Eu posso ser você amanhã...
Dia desses deparei-me com algo que, quase, me tirou do sério... Ao tomar um ônibus, parei para esperar uma senhora, não tão idosa, mas de aparência frágil e insegura, que quase chorando e com muito medo de cair, relutava em descer daquele degrau exageradamente alto, como acontece em boa parte dos ônibus que circulam pela cidade. Auxiliada por duas pessoas que passavam no momento e, contando com a gentil paciência do motorista, a ajudamos a descer, após alguns minutos, tentando encorajá-la e convencê-la.

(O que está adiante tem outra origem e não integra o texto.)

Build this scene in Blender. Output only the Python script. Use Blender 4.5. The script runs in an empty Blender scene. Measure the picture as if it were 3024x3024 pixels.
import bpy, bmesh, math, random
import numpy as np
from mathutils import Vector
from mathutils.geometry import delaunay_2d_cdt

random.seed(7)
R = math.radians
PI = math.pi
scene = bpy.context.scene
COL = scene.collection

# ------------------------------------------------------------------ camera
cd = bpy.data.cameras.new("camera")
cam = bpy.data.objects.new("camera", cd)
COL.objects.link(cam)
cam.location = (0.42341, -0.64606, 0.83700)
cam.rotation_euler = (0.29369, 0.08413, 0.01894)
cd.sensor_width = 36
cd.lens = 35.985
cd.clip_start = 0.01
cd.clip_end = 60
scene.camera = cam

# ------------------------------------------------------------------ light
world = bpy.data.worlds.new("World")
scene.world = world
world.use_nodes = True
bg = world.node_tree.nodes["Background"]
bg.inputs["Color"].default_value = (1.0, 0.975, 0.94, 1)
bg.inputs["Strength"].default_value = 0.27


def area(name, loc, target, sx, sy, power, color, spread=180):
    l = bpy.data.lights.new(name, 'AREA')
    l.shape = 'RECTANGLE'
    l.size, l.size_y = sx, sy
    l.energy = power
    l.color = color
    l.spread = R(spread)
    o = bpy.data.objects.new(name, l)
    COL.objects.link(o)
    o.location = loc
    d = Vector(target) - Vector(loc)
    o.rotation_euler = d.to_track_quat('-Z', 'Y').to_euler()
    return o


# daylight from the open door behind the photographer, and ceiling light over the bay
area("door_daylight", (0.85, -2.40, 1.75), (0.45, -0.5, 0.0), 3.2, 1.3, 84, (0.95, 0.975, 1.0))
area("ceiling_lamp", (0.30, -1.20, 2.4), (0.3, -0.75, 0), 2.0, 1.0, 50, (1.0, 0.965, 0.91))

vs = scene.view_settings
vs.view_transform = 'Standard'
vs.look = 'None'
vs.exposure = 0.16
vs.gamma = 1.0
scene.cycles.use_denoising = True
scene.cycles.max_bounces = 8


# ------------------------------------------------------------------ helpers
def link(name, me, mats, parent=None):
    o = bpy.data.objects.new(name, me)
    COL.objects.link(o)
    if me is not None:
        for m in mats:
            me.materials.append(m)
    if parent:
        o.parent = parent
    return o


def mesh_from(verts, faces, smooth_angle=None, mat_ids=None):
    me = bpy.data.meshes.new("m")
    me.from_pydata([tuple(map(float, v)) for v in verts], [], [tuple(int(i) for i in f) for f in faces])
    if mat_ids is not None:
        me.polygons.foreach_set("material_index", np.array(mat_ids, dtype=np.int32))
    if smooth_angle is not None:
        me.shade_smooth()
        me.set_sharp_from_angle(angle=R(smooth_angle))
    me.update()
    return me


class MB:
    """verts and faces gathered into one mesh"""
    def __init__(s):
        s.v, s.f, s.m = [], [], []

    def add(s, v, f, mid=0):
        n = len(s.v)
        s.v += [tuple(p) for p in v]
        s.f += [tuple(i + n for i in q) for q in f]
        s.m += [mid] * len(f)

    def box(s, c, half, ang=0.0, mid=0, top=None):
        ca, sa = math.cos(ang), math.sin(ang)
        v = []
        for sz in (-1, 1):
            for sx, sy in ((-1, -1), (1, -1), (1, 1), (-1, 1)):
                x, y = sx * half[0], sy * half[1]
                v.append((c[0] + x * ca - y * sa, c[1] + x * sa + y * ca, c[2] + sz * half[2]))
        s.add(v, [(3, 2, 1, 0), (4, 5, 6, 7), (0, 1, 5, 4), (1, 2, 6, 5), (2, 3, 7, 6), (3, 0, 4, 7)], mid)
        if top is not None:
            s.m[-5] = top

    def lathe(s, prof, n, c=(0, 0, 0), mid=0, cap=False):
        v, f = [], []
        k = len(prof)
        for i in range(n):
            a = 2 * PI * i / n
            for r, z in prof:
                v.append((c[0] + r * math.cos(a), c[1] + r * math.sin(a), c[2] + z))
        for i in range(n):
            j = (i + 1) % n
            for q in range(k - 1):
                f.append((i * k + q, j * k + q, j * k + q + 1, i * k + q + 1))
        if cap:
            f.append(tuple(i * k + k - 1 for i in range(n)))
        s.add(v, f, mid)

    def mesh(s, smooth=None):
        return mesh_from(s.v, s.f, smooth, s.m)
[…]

Feito isso, entrei, agradeci e elogiei a atenção do motorista. Apesar de o ônibus estar lotado, sentei-me no primeiro banco – aquele destinado aos idosos, mulheres grávidas ou portando crianças de colo ou pessoas com deficiências – e pela janela fiquei olhando para aquela senhora de andar meio trôpego a caminhar tão sozinha...
De repente, duas vozes estridentes e insensíveis, sem idades definidas, vindas em alto som de alguns bancos atrás do meu, tiraram-me do meu olhar e pensar, e eu custei a acreditar no que diziam:
- Era só o que faltava, o ônibus perder tanto tempo esperando para uma pessoa poder descer...
- Quem não tem capacidade de andar sozinha tem mesmo é que ficar em casa...
- Onde já se viu envelhecer de qualquer jeito, assim...
- A pessoa que se preza tem que saber envelhecer...
E não parou por aí o cruel duelo de palavras, como se dependesse de nós o saber envelhecer... Santo Cristo!!!
Ainda bem que já estava chegando no meu ponto de descida e eu, estarrecida pelo que escutara, ia finalmente livrar-me daqueles impropérios, daquela falta de solidariedade humana.
Antes de descer, porém, respirei profundamente e não me furtei de pensar... de ficar matutando cá com os meus botões... tentando adivinhar como será a velhice dessas pessoas que não têm a sensibilidade de entender, ou pelo menos de tentar entender a velhice dos outros... Oportuna é a advertência na frase colocada nos ônibus: “Respeitar o idoso é respeitar a si mesmo”.
É como bem disse Simone de Beauvoir: “Velho é o outro”.